«Des marchands de tapis»: les écologistes s'indignent du refus des Européens de chiffrer leur aide aux pays pauvres pour lutter contre le réchauffement climatique tant qu'ils ne seront pas certains d'en tirer des avantages.

Les dirigeants de l'UE, qui se veulent moteur sur la protection du climat, vont réaffirmer leur engagement de principe d'aider les pays en développement lors de leur sommet jeudi et vendredi, mais «il n'y aura pas de chiffres», selon plusieurs diplomates européens.Le projet de conclusions du sommet prévoit de renvoyer les décisions sur ce financement au sommet d'octobre.

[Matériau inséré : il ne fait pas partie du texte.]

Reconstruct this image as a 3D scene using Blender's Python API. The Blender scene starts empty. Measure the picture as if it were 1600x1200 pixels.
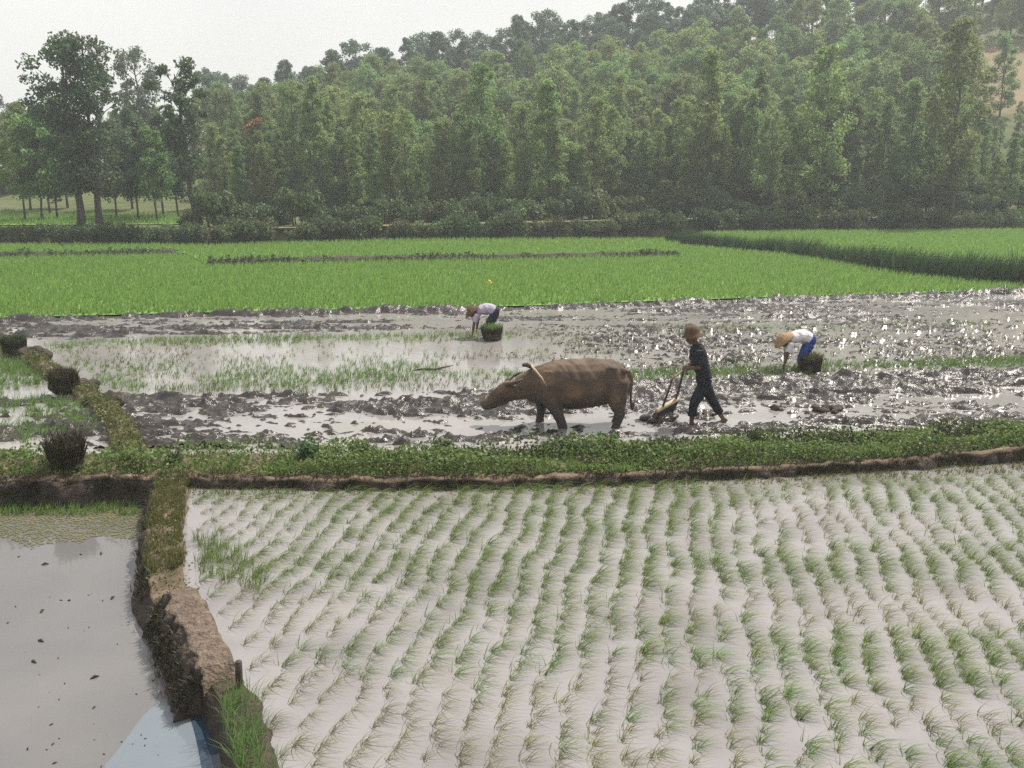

«Si on met un chiffre sur la table, le débat va se porter sur ce montant et se détourner du vrai débat, qui porte sur l'effort de réduction des émissions», justifie un haut responsable de la Commission.

L'aide aux pays les plus vulnérables est l'une des clés pour arriver en décembre à Copenhague à un nouvel accord international sur le climat, à l'expiration du protocole de Kyoto en 2012.

«Les Européens veulent un retour pour leur argent avant de le mettre sur la table», affirme Oxfam dans une récente étude.

Selon cette ONG, les pays de l'UE veulent notamment s'assurer que les aides qu'ils verseront à ces pays pour acquérir des «technologies vertes» serviront à s'équiper auprès d'industriels européens.

Comme les autres pays riches, ils «ne veulent pas perdre les lucratifs marchés des économies émergentes comme la Russie et l'Inde ou risquer de perdre leur avance technologique».

Ils sont aussi divisés sur la répartition du fardeau entre eux.

«Il faut d'abord le définir avant de le partager», soutient Karl Falkenberg, directeur général pour l'environnement à la Commission.

«Nous devons d'abord voir quels efforts les pays en voie de développement sont prêts à accomplir, et évaluer le soutien dont ils auront besoin avant de lancer des chiffres», explique-t-il.

Selon diverses estimations, l'UE devra apporter 30 à 35 milliards d'euros par an aux pays pauvres jusqu'en 2020.

Greenpeace a estimé l'effort par pays selon le principe du pollueur-payeur: l'Allemagne devrait contribuer pour 7 milliards, le Royaume-Uni pour 5 milliards, la France 4,2 milliards, l'Italie 4 milliards et la Pologne pour 1,5 milliard.

Une répartition contestée par Varsovie qui veut soulever la question lors du sommet, a indiqué mardi le ministre polonais pour les Affaires européennes Mikolaj Dowgielewicz.

Le sommet européen doit néanmoins permettre d'avancer avant le G8 des 10-12 juillet en Italie, où les Européens espèrent «voir ce que les autres grandes puissances sont prêtes à mettre sur la table», a souligné un diplomate.

Mais certains pays de l'UE anticipent déjà un échec à Copenhague. La France menace ainsi de revenir à la charge avec son projet controversé de taxe carbone aux frontières pour protéger les industries européennes.

Les Européens se sont en effet imposé des mesures très contraignantes pour réduire leurs émissions de gaz à effet de serre de 20% par rapport à leurs niveaux de 1990 d'ici à 2020. «Or aucun autre pays ne va dans cette direction», déplore M. Falkenberg.

Mais ces atermoiements de pays riches exaspèrent les organisations écologistes.

«Comportement de marchands de tapis», déplore Tony Long, directeur du bureau européen du WWF. «Le climat est devenu comme le Doha round, une négociation commerciale. Personne ne veut montrer ses cartes, et rien ne bouge».

«Tout cela ressemble à une dispute budgétaire classique. C'est la dernière chose dont l'UE a besoin si elle veut garder son rôle moteur dans les négociations sur le climat», s'insurge aussi Oxfam.